The Beale Street Six in June 1958 (from left): Richard W. Hottel ’58, D. Manning Haynes ’58, Verrick O. French ’60, William I. Weinig ’60, Charles V. Brown ’58, and William H. Coles ’58. (Photo by Donald E. Hughes ’58)

The Beale Street Six

The two of us have been good friends for 66 years and counting. We played together in a swing band led by Charlie in junior high and high school, and we pledged Delta Tau Delta at OWU two years apart.

Charlie founded the Beale Street Six, a traditional jazz band, in the fall of 1954, at the start of his freshman year. Charlie’s instrument is clarinet. By a remarkable turn of luck, his Delt pledge class included Dick Hottel ’58, a fine jazz trumpeter, and Willie Coles ’58, an equally fine jazz trombonist. The three formed the band’s front line. They were joined from the outset by banjo player Manny Haynes ’58.

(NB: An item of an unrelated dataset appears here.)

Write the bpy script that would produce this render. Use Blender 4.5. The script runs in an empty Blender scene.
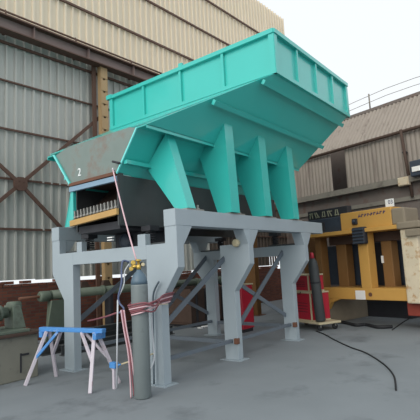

The personnel of the rhythm section changed a couple of times. Vick, the bassist, signed up in the fall of 1956. Drummer Bill Weinig ’60 also enlisted that year.

Wayne Shannon, from the Kenyon College Class of 1958, a great stride pianist, played with the band whenever he could hitch a ride from Gambier, Ohio, in which case we became the Beale Street Seven. (Wayne couldn’t make it to the photo shoot.)

Traditional jazz, also called Dixieland, is the exuberant music of collective improvisation invented by young African-Americans in New Orleans in the first decades of the last century. Louis Armstrong, the brilliant trumpeter and composer, was an exemplar. Inspired by performances and recordings of the New Orleans originals, a dozen variants and subgenres sprang up overnight. Among the best was the music of several bands in the Midwest and New York that featured the gifted cornetist Bix Beiderbecke. We thought of the Beale Street Six as part of a storied musical continuity.

Our theme song was Beale Street Blues. A small sample of our repertoire included Royal Garden Blues, Muskrat Ramble, Tin Roof Blues, Basin Street Blues, Doctor Jazz, Electric Chair Blues, and Careless Love.

For four years, the Beale Street Six played fraternity and sorority parties on campus. We also staged two concerts in Gray Chapel, and The Transcript featured the band in several articles. Demand grew. In our third and fourth years, we often played two weekend gigs, and we became an indelible feature of campus social life. As word spread, fraternities at other colleges in central Ohio booked us. We recall gigs at Kenyon, for example, that were neither sedate nor decorous but great fun!

Sixty years on, do any of us still play? Only a couple of us have kept our chops, but we’ve never forgotten our marvelous undergraduate jazz venture.